Om boeren meer vrijheid te geven in de maatregelen die ze nemen om milieudoelen te halen, wordt er gedacht aan een systeem van doelvoorschriften in plaats van middelvoorschriften. Foto: Mark Pasveer AlgemeenNieuws

WUR pleit voor verschillende vormen van doelsturing

Het invoeren van doelsturing in plaats van de huidige middelvoorschriften om milieudoelen te halen is mogelijk, maar het vraagt nog veel aanpassingen.

Dat blijkt uit een studie van Wageningen UR naar bedrijfsspecifieke doelsturing gericht op reductie van emissies van ammoniak, methaan en lachgas, en op reductie van de uitspoeling van mineralen. Om boeren duidelijkheid te geven, is het van belang om wettelijke doelen snel te vertalen naar bedrijfsdoelen. Daarbij is ook duidelijk wat de gevolgen zijn als boeren deze normen niet halen.  

Om boeren meer vrijheid te geven in de maatregelen die ze nemen om milieudoelen te halen, wordt er gedacht aan een systeem van doelvoorschriften in plaats van middelvoorschriften zoals in het huidige beleid. Om over te kunnen gaan op een dergelijk systeem is het van belang om keuzes te maken in het type doelenvoorschriften die worden gesteld.  

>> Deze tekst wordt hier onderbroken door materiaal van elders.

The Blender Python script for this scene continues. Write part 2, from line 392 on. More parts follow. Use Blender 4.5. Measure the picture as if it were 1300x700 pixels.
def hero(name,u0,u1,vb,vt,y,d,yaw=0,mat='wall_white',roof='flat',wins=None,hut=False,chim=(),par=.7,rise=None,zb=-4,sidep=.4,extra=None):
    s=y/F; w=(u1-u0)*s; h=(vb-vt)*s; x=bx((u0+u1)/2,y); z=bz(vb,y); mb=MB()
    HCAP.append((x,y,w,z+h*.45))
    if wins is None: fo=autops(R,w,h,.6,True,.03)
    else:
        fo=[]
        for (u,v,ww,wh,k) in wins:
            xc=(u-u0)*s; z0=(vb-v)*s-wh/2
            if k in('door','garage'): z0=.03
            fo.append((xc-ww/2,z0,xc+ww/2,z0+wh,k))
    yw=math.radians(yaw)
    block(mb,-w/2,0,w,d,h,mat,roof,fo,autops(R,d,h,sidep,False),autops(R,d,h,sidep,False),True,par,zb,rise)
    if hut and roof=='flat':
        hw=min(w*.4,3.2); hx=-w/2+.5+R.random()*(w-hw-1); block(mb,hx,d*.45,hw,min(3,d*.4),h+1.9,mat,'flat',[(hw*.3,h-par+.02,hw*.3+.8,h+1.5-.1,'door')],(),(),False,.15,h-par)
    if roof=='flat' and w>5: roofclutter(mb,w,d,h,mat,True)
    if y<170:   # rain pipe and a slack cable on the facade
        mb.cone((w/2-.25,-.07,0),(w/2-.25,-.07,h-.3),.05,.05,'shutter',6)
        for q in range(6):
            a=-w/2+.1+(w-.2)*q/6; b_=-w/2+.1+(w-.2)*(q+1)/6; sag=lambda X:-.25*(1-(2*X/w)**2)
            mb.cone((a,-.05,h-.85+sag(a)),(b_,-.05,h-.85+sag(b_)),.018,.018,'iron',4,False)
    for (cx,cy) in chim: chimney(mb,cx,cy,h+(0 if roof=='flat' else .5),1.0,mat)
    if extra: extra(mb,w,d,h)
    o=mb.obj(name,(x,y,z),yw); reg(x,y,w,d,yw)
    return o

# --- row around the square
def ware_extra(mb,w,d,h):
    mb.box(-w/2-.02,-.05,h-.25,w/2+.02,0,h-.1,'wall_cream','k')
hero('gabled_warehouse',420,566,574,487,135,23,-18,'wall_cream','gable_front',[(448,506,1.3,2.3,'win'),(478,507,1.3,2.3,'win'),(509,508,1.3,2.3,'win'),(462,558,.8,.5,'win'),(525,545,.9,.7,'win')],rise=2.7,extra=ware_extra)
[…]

Vier vormen van doelvoorschriften

De Wageningse onderzoekers maken daarbij onderscheid tussen vier vormen van doelvoorschriften. Het gaat om stimuleringsvoorschriften (1), zoals in het huidige agrarisch natuurbeheer,  sturing op (gerichte) prestaties (2), zoals bij de huidige eco-regelingen, normstellende sturing (3), zoals bij de afrekenbare stoffenbalans of minas, en in de vierde plaats sturing via normering en beprijzing (4), zoals het systeem van fosfaatrechten en dierrechten.  

Welk type wordt ingezet, hangt af van het doel. De onderzoekers adviseren voor reductie van emissies gerelateerd aan natuur en ammoniak, klimaat en uitspoeling naar grondwater normerende sturing (N-sturing) of normeren en beprijzen (N&P-sturing). Voor doelen die meer gericht zijn op het landschap, zoals oppervlaktekwaliteit, biodiversiteit en landschap. kan volgens de onderzoekers beter gerealiseerd worden door stimulerings- of prestatiesturing (s- en p-sturing).

Politieke keuzes maken

Om de landelijke doelen te vertalen naar bedrijfsspecifieke doelen, moeten politieke keuzes worden gemaakt, bijvoorbeeld of er meer of minder nadruk op grondgebondenheid komt. Landelijke emissiedoelen zijn nu vooral gebaseerd op de omvang van de veestapel en het aantal hectares grond. Wanneer bijvoorbeeld een ammoniakreductie van 50% moet worden gerealiseerd, zou dat op basis van dieraantallen in 2018 betekenen dat melkveebedrijven een norm krijgen van 22 kg NH3/ha en een bodemoverschot van 80 tot 125 kg N/ha.  Voor varkenshouders komt dat neer op een norm van 0,51 kg NH3 per dier.

Ondernemers moeten vervolgens via metingen, of foto’s of rekeningen van investeringen bewijzen dat ze aan de normen voldoen. Het gebruik van rekenmodellen kan hierbij niet worden uitgesloten, omdat sommige emissies niet te meten zijn. De Kritische Prestatie Indicatoren (KPI) spelen hier een belangrijke rol bij.

Meer vrijheid voor ondernemers

De onderzoekers benadrukken in het onderzoek dat de bewezen maatregelen die in het huidige middel-gestuurde beleid een belangrijk rol spelen, ook bij invoering van doelsturing van cruciaal belang zullen blijven. Het gaat dan bijvoorbeeld om het inwerken van dierlijke mest, gebruik van vanggewassen, afstemming van giften op gewasbehoefte.  De ondernemer zal echter wel meer vrijheid hebben om de maatregelen te kiezen om de voorgeschreven doelen te behalen.  

“Naast veestapelreductie worden echter ook andere mogelijkheden tot reductie benut, waaronder verbeterd management en innovaties”, aldus de onderzoekers. Ze stellen ook dat de uiteindelijke doelen voor ammoniak en broeikasgassen, en in mindere mate voor het N-bodemoverschot, niet op elk bedrijf gehaald kunnen worden met management en vakmanschap. Daardoor zijn minder dieren, bedrijfsaanpassingen of teeltverboden nodig om de doelen te halen.